Two men are taking their love for history to the next level — by backpacking more than 200 miles along a trail that follows in Daniel Boone’s footsteps through the Appalachian Mountains.
According to a March 22 Harlan Daily article, Curtis Penix and Givan Fox decided to take this journey in search of their family history, hiking from Kingsport, TN through the Cumberland Gap to Fort Boonesborough in Madison County, KY.
Daniel Boone, the famous frontiersman, took the same path in 1775, blazing the Wilderness Road that helped more than 200,000 Europeans migrate west of the Appalachians.
“The American dream started on this road,” Penix said.
Penix, 46, aimed to model his journey after Boone’s — without any modern-day amenities or luxuries, sleeping in self-made camping sites under the stars and crossing rivers on foot.

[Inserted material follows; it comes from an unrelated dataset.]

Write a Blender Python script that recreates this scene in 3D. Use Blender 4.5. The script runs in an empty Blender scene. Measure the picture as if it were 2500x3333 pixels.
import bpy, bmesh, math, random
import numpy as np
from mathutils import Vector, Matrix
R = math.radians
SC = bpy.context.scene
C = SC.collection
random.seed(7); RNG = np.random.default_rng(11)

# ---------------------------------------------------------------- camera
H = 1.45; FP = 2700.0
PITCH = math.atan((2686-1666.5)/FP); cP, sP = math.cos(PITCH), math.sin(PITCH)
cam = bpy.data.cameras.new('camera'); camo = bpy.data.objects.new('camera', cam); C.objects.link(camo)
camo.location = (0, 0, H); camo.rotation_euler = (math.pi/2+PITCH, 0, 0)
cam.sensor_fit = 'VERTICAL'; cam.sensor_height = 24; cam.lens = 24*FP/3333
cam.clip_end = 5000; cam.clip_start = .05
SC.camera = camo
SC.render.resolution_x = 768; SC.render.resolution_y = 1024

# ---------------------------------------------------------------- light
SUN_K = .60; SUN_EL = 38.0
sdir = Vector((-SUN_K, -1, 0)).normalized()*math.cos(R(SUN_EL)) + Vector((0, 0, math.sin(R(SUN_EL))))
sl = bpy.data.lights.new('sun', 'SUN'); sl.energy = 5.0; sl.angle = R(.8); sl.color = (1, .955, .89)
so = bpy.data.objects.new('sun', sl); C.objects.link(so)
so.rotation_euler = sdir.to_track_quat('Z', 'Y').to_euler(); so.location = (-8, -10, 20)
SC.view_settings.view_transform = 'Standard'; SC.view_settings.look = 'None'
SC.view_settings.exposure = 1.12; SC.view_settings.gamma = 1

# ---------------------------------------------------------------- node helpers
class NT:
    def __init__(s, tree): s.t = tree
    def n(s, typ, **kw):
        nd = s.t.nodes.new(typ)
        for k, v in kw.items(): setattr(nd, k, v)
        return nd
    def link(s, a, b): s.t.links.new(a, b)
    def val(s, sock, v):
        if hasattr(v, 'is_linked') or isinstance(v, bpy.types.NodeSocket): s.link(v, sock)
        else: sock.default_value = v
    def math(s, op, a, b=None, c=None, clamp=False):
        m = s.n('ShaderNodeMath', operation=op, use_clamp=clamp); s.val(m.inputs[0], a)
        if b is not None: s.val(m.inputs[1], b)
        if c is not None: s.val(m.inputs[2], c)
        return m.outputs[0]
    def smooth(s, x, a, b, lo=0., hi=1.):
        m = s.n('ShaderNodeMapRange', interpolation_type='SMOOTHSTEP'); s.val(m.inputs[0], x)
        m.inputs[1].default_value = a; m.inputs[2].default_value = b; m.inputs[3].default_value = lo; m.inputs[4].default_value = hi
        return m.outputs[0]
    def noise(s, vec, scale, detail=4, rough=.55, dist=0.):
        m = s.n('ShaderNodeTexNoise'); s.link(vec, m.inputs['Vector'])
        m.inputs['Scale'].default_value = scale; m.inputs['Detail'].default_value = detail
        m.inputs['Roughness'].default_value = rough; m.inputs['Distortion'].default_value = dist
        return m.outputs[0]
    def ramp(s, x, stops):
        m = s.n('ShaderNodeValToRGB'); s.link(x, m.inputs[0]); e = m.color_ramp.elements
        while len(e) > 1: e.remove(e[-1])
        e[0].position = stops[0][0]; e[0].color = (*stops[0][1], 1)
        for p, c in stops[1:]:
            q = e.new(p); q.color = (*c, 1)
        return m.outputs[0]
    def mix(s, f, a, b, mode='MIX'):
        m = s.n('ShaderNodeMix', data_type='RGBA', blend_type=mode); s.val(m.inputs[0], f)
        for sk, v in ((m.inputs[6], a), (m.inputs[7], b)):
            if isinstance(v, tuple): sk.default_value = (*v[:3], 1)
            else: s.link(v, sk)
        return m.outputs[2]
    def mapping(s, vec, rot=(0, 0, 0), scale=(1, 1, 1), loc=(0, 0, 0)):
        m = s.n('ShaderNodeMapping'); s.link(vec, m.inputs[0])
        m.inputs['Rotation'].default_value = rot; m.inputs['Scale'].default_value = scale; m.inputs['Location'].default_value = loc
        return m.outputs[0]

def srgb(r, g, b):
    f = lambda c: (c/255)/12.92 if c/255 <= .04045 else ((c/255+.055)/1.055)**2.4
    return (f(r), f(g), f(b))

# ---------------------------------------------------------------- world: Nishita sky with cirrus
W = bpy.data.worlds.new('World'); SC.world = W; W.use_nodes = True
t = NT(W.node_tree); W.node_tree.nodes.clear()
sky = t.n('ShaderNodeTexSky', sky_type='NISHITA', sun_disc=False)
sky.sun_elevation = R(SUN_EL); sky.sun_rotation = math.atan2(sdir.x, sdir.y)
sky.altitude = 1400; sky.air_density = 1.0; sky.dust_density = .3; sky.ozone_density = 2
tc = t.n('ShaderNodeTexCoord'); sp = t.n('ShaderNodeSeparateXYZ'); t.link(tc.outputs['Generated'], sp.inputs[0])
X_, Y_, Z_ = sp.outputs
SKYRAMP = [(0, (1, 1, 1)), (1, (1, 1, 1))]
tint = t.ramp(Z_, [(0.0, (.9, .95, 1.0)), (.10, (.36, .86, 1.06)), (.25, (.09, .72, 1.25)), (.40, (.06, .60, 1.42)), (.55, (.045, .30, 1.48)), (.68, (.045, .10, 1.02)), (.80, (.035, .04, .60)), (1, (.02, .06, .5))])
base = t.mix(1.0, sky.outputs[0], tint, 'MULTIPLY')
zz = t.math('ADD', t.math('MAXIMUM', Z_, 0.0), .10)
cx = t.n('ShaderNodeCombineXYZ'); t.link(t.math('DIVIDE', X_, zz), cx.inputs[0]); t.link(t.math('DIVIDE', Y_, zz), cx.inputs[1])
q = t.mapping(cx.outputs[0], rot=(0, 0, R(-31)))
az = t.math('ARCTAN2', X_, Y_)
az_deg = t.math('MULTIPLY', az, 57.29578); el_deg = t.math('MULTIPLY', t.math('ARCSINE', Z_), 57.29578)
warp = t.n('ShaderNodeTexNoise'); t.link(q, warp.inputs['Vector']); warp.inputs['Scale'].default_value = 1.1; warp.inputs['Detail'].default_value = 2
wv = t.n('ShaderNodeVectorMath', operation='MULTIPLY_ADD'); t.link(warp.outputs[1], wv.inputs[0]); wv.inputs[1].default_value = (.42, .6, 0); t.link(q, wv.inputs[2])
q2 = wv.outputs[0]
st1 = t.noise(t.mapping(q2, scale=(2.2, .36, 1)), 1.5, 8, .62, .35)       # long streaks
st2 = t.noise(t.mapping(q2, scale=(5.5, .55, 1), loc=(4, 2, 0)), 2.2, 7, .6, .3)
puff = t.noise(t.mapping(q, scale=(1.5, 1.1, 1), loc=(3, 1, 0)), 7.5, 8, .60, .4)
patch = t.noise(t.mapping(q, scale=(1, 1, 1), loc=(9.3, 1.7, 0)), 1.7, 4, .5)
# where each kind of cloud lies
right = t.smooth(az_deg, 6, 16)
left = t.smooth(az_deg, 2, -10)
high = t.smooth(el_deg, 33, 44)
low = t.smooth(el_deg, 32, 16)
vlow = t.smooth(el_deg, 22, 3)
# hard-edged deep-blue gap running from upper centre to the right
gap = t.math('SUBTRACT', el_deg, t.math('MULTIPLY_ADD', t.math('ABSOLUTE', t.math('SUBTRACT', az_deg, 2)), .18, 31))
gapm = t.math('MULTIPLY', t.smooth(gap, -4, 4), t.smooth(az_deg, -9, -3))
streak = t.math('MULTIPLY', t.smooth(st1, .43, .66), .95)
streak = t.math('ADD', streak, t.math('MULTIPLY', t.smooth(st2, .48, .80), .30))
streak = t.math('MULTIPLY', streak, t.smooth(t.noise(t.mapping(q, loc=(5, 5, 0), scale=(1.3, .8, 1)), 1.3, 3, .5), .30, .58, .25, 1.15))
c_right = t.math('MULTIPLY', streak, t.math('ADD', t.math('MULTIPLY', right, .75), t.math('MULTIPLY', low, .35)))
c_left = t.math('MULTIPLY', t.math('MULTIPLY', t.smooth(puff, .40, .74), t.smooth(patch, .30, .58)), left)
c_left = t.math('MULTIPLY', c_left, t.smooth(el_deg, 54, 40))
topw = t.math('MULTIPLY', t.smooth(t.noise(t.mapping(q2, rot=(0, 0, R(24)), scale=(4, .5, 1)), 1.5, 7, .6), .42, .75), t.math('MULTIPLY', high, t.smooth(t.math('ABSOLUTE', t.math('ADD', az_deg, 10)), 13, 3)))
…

Penix traces his family roots back to some of the first pioneers who settled in the wilderness of Kentucky.
He traveled his first five days alone before being joined by Fox, 42, near the Virginia-Kentucky border. Fox’s father, John Fox, is president of Friends of Boone Trace, a nonprofit that seeks to preserve the Wilderness Road as a memorial to the first pioneers who walked it.
Whether the two men liked it or not, they couldn’t complete their journey without at least a little assistance from contemporary luxuries like prepackaged snacks. They even had to stay in a hotel one night to avoid catching hypothermia, the Harlan Daily reports.
The two men completed their 16-day adventure on Thursday, March 26, the Portland Press Herald reports.
“I can’t wait to sit down,” Penix said upon reaching the finish line in Boonesborough. “I could keep going if I wanted, but I don’t want to.”